Suggestions for Maintaining Freshness and a Good Spirit at the Breaking of Bread Meeting

         (or,   Ideas to Prevent Staleness & Dead Tradition from Prevailing)

 

I would like to state as clearly and firmly as I can right at the very outset of this article:  There can be no substitute for warm and prepared hearts toward the Lord Jesus Christ, free from unconfessed sin, and all malice and bitterness toward fellow believers, so that the Holy Spirit may do His work of leading and moving in hearts unhindered .  Any attempts to bring greater enthusiasm or participation into a worship meeting where these are not in order, will fail miserably.  There is a trend in some places to solve the problems of deadness by mechanical means such as prearranging the service, importing things that appeal to the flesh etc. 

 

The suggestions below are not written to such, but are for the enjoyment of those who believe that as important as rights hearts are, there are external things to which God’s people may also give attention.  I am frankly surprised that this point could ever be challenged as I have yet to meet a company that did not first set up seats, place a table, put bread and the cup on it, etc. along with many other externals which they rightly believe will be blessed of the Lord in the time of worship and remembrance.  Neither is there any thought of requiring any of the suggestions below, nor even the suggestion that they are good ideas!  The list was collected from a group of elders in an assembly having many new converts and young believers where an excellent spirit prevails and all were being exercised about simple ways to keep deadness from edging in through failure to recognize traditions that were passing as sacred.

 

 

1.  It’s OK to announce before meeting starts; “Good Morning” and some additional encouraging statements relative to this meeting, e.g., all men are encouraged to share as the Holy Spirit leads…don’t quench the Spirit.
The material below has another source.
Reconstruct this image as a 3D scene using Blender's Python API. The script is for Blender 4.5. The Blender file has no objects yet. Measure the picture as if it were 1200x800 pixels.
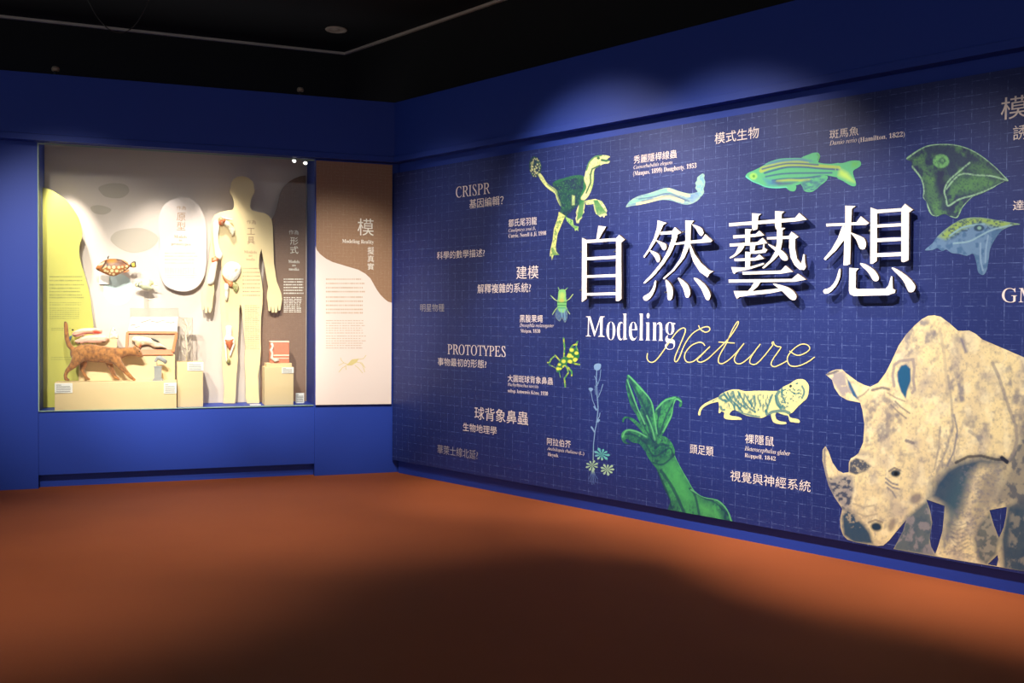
import bpy, bmesh, math, random
import numpy as np
from mathutils import Vector, Matrix
from mathutils.geometry import delaunay_2d_cdt
random.seed(7); rng = np.random.default_rng(5)
SC = bpy.context.scene
COL = SC.collection

# ------------------------------------------------------------------ camera
F_PX = 1150.0
CAM = np.array([-1.72521189, -7.53987259, 1.22])
CR = np.array([0.9411324, -0.33795295, 0.00759046])
CF = np.array([0.33803777, 0.94085936, -0.02267448])
CU = np.cross(CR, CF)
cd = bpy.data.cameras.new('camera'); cd.sensor_width = 36; cd.lens = F_PX / 1200 * 36
cam = bpy.data.objects.new('camera', cd); COL.objects.link(cam)
cam.matrix_world = Matrix(((CR[0], CU[0], -CF[0], CAM[0]), (CR[1], CU[1], -CF[1], CAM[1]), (CR[2], CU[2], -CF[2], CAM[2]), (0, 0, 0, 1)))
cd.clip_start = .05; SC.camera = cam

# ------------------------------------------------------------------ frames of the two walls (x right, y into the wall, z up)
TH = 1.986961271969516
RD = np.array([-math.cos(TH), -math.sin(TH), 0.0]); RN = np.array([math.sin(TH), -math.cos(TH), 0.0])
class Frame:
    def __init__(s, X, Y):
        s.X, s.Y, s.Z = np.array(X, float), np.array(Y, float), np.array([0, 0, 1.0])
        s.M = Matrix(((X[0], Y[0], 0, 0), (X[1], Y[1], 0, 0), (0, 0, 1, 0), (0, 0, 0, 1)))
    def on(s, px, py, y):                       # photograph point -> (x, z) on the plane at depth y
        px = np.asarray(px, float); py = np.asarray(py, float)
        d = CF + np.multiply.outer((px - 600) / F_PX, CR) - np.multiply.outer((py - 400) / F_PX, CU)
        t = (y - CAM @ s.Y) / (d @ s.Y)
        return CAM @ s.X + t * (d @ s.X), CAM[2] + t * d[..., 2]
    def pts(s, P, y):
        P = np.asarray(P, float); x, z = s.on(P[:, 0], P[:, 1], y); return np.stack([x, z], 1)
    def w(s, x, y, z): return Vector(s.X * x + s.Y * y + s.Z * z)
FB = Frame([1, 0, 0], [0, 1, 0]); FR = Frame(list(RD), list(RN))
ZF = 2.8967; ZLT = 2.4757; ZLB = 2.4344; ZMT = 2.3569; ZMB = .1025
WY = .08; WYR = .066; MY = .03                              # wall plane, mural face

# ------------------------------------------------------------------ world, lights, exposure
W = bpy.data.worlds.new('world'); SC.world = W; W.use_nodes = True
W.node_tree.nodes['Background'].inputs[0].default_value = (.86, .88, 1, 1)
W.node_tree.nodes['Background'].inputs[1].default_value = .42
SC.view_settings.view_transform = 'Standard'; SC.view_settings.look = 'None'
SC.view_settings.exposure = 0.0; SC.view_settings.gamma = 1; SC.view_settings.use_curve_mapping = False
def spot(name, loc, target, power, angle, blend, color, radius=.05):
    l = bpy.data.lights.new(name, 'SPOT'); l.energy = power; l.spot_size = math.radians(angle); l.spot_blend = blend
    l.color = color; l.shadow_soft_size = radius
    o = bpy.data.objects.new(name, l); COL.objects.link(o); o.location = loc
    o.rotation_euler = (Vector(target) - Vector(loc)).to_track_quat('-Z', 'Y').to_euler(); return o
WARM = (1, .90, .80); NEU = (1, .93, .84)
# mural washers on the ceiling in front of the right wall
for x, y, tx, tz, p, a in ((1.55, -2.3, 2.15, 1.5, 640, 48), (2.75, -2.3, 3.05, 1.3, 660, 50), (4.3, -2.3, 4.2, .85, 560, 48), (.2, -2.2, .7, 1.4, 150, 44)):
    spot('mural_spotlight', FR.w(x, y, 3.35), FR.w(tx, MY, tz), p, a, 1, WARM, .05)
# ceiling spots in front of the show case, shining in through the glass
for x, y, tx, tz, p, a in ((-2.75, -3.3, -2.2, 1.0, 840, 35), (-2.0, -3.3, -1.45, 1.0, 1180, 31), (-1.1, -3.2, -.3, .85, 780, 29)):
    spot('case_front_spotlight', (x, y, 3.4), (tx, .5, tz), p, a, 1, NEU, .07)
for x in (1.3, 2.6, 3.9, 5.0):
    spot('added_floor_grazer', FR.w(x - .3, -1.1, 3.35), FR.w(x, .02, 0), 210, 36, 1, WARM, .06)  # added lamps, put in to brighten the floor strip along the mural
spot('floor_spotlight', (-.9, -2.3, 3.3), (-.55, -1.1, 0), 260, 70, 1, WARM, .08)
spot('floor_spotlight', (-2.6, -3.2, 3.3), (-2.5, -2.4, 0), 260, 66, 1, WARM, .08)
# lamps hidden in the head of the show case
for x, y, tx, ty, tz, p, a in ((-2.43, .13, -2.37, .40, 1.95, 95, 38), (-1.75, .14, -1.7, .47, 1.0, 40, 64), (-1.3, .14, -1.3, .47, .9, 60, 60)):
    spot('case_spotlight', (x, y, 2.52), (tx, ty, tz), p, a, .8, NEU, .02)

# ------------------------------------------------------------------ helpers
def lin(r, g, b):
    f = lambda c: c / 12.92 if c <= .04045 else ((c + .055) / 1.055) ** 2.4
    return (f(r / 255), f(g / 255), f(b / 255))
def link(name, me, m=None, parent=None, smooth=False):
    o = bpy.data.objects.new(name, me); COL.objects.link(o)
    if m is not None: me.materials.append(m)
    if parent is not None: o.parent = parent
    if smooth:
        for p in me.polygons: p.use_smooth = True
    return o
def tag(o, label, cat, group=None):
    o['label'] = label; o['category'] = cat
    if group: o['group'] = group
    return o
def thing(name, label, cat, M=None, group=None):
    o = bpy.data.objects.new(name, None); COL.objects.link(o); o.empty_display_size = .05
    if M is not None: o.matrix_world = M
    return tag(o, label, cat, group)
def struct(o): o['kind'] = 'structure'; return o
def FM(frame, x=0, y=0, z=0):
    m = frame.M.copy(); m.translation = frame.w(x, y, z); return m
class MB:
    def __init__(s): s.v, s.f = [], []
    def add(s, v, f):
        n = len(s.v); s.v += [tuple(map(float, q)) for q in v]; s.f += [[n + i for i in q] for q in f]; return s
    def box(s, x0, x1, y0, y1, z0, z1):
        return s.add([(x0, y0, z0), (x1, y0, z0), (x1, y1, z0), (x0, y1, z0), (x0, y0, z1), (x1, y0, z1), (x1, y1, z1), (x0, y1, z1)],
                     [(0, 3, 2, 1), (4, 5, 6, 7), (0, 1, 5, 4), (1, 2, 6, 5), (2, 3, 7, 6), (3, 0, 4, 7)])
    def prism(s, prof, x0, x1):                 # profile in (y, z) swept along x
        n = len(prof); v = [(x0, a, b) for a, b in prof] + [(x1, a, b) for a, b in prof]
        return s.add(v, [[i, (i + 1) % n, n + (i + 1) % n, n + i] for i in range(n)] + [list(range(n))[::-1], list(range(n, 2 * n))])
    def lathe(s, prof, c, n=20, axis='z'):
        v = []
        for r, h in prof:
            for k in range(n):
                a = 2 * math.pi * k / n
                p = (r * math.cos(a), r * math.sin(a), h) if axis == 'z' else (r * math.cos(a), h, r * math.sin(a))
                v.append((c[0] + p[0], c[1] + p[1], c[2] + p[2]))
        f = [[i * n + k, i * n + (k + 1) % n, (i + 1) * n + (k + 1) % n, (i + 1) * n + k] for i in range(len(prof) - 1) for k in range(n)]
        return s.add(v, f + [list(range(n))[::-1], list(range((len(prof) - 1) * n, len(prof) * n))])
    def tube(s, P, r, n=8):
        P = [Vector(p) for p in P]; v = []
        rr = r if hasattr(r, '__len__') else [r] * len(P)
        for i, p in enumerate(P):
            t = (P[min(i + 1, len(P) - 1)] - P[max(i - 1, 0)]).normalized()
            u = t.cross(Vector((0, 1, .01))); u = u if u.length > .1 else t.cross(Vector((1, 0, 0))); u.normalize(); w = t.cross(u)
            for k in range(n):
                a = 2 * math.pi * k / n; v.append(p + (u * math.cos(a) + w * math.sin(a)) * rr[i])
        f = [[i * n + k, i * n + (k + 1) % n, (i + 1) * n + (k + 1) % n, (i + 1) * n + k] for i in range(len(P) - 1) for k in range(n)]
        return s.add(v, f + [list(range(n))[::-1], list(range((len(P) - 1) * n, len(P) * n))])
    def mesh(s, name):
        me = bpy.data.meshes.new(name); me.from_pydata(s.v, [], s.f)
        bm = bmesh.new(); bm.from_mesh(me); bmesh.ops.recalc_face_normals(bm, faces=bm.faces); bm.to_mesh(me); bm.free(); return me
    def build(s, name, m, parent=None, bevel=0, smooth=False):
        o = link(name, s.mesh(name), m, parent, smooth)
        if bevel:
            b = o.modifiers.new('bevel', 'BEVEL'); b.width = bevel; b.segments = 2; b.limit_method = 'ANGLE'
        return o

# ---- numpy helpers for outlines and printed artwork
def Z(ox, oy, s, P): return [(ox + x / s, oy + y / s) for x, y in P]
def smooth_closed(P, n=4):
    P = np.asarray(P, float); out = []
    for i in range(len(P)):
        a, b, c, d = P[i - 1], P[i], P[(i + 1) % len(P)], P[(i + 2) % len(P)]
        for k in range(n):
            t = k / n; out.append(.5 * ((2 * b) + (c - a) * t + (2 * a - 5 * b + 4 * c - d) * t * t + (3 * b - a - 3 * c + d) * t ** 3))
    return np.array(out)
def smooth_open(P, n=6):
    P = np.asarray(P, float); Q = np.vstack([2 * P[0] - P[1], P, 2 * P[-1] - P[-2]]); out = []
    for i in range(1, len(Q) - 2):
        a, b, c, d = Q[i - 1], Q[i], Q[i + 1], Q[i + 2]
        for k in range(n):
            t = k / n; out.append(.5 * ((2 * b) + (c - a) * t + (2 * a - 5 * b + 4 * c - d) * t * t + (3 * b - a - 3 * c + d) * t ** 3))
    return np.array(out + [P[-1]])
def ellipse(cx, cy, rx, ry, n=24, rot=0):
    a = np.linspace(0, 2 * math.pi, n, endpoint=False); x, y = rx * np.cos(a), ry * np.sin(a); c, s = math.cos(rot), math.sin(rot)
    return np.stack([cx + x * c - y * s, cy + x * s + y * c], 1)
def grow(p, k=1.08):
    p = np.asarray(p, float); c = p.mean(0); return c + (p - c) * k
def inside(P, poly):
    poly = np.asarray(poly, float); r = np.zeros(len(P), bool)
    for i in range(len(poly)):
        (x1, y1), (x2, y2) = poly[i - 1], poly[i]
        if y1 == y2: continue
        c = ((P[:, 1] < y1) != (P[:, 1] < y2)) & (P[:, 0] < (x2 - x1) * (P[:, 1] - y1) / (y2 - y1) + x1); r ^= c
    return r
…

2.  We ought to periodically caution all men about long “teachings” at this meeting which tend to intimidate younger in the Lord brothers.  Encourage brothers that the Lord is just as pleased with short praises and prayers such as “I just want to thank the Lord for saving us.”

3.  Women passing the elements, e.g., husband and wife? We talked about this a while ago with no resolution.

4.  Music – if someone gives out a hymn that we don’t know; either read it slowly with understanding or attempt to sing it without embarrassment if we fumble. The brother who raises the tune does a great job at this, almost singing a solo for a bit till we catch on. I think we get an A for effort in this area.

5.  We should all try to be aware of the time so that if we stand up after 10am or thereabouts we should also ask a blessing on the bread, rather than speak or pray and sit back down.

6.  Begin the meeting with other than a hymn if that tends to become a tradition

7.  Let the men know that it is sometimes helpful to read a passage of scripture without comment

8.  Exhort brothers whose participation follows a predictable pattern to consider if they truly believe the Holy Spirit is leading them so.

9.  Open with an appeal to young people to consider participating.

10.  Remind people to examine their hearts before start of the meeting.

11.  Ask that a meaningful verse of a hymn be repeated when appropriate.

12.  Close the meeting with a brief encouragement or exhortation from the Word.

13.  Close meeting with prayer for the sick.

14.  Encourage the deacons to line up a young person to help pass out the elements.

15.  In the case of an unusually large number in attendance, ask couples to share the individual cups of juice.

16.  It’s OK to address some thoughts to the children during the meeting.  The Lord’s supper is a family gathering!

17.  Give thanks for the elements without reading a scripture; doing so can become routine.

18.  Ask that a hymn be sung softly as a prayer, or joyfully as praise.

19.  Suggest a few moments of quiet before the bread is passed, for examining ourselves.

20.  On rare occasion it is appropriate to sing a hymn again.

21.  Request that a brother who is sharing speak louder or repeat the reference or page number.

22.  Read a short passage (e.g., part of a Psalm) as a prayer

23.  Use the pitch pipe for starting pitches to each individual part (soprano, alto etc.) and ask each part sing the first note on that pitch before staring a song.

24.   Stand for some of the songs of praise.

25.  Never lag or sing the hymns too slowly.

26.  New songs could be introduced by everyone singing the melody on the first verse. Then, starting the song over and singing it in its entirety with harmony.

27.  Lift up hands to the Lord while leading in prayer

28.  Are there times when it would be appropriate to kneel in prayer?

29.  Be willing to adjust pitch or tempo (or both) of a hymn after verse one is finished as needed.

30.  Join hands to sing at the close of the meeting.

 

Hopefully other ideas can be added as time goes on.  But it has been refreshing for us to even consider such suggestions as we strive to do our part to keep deadness and dull routine far away from the weekly meeting of worship and remembrance.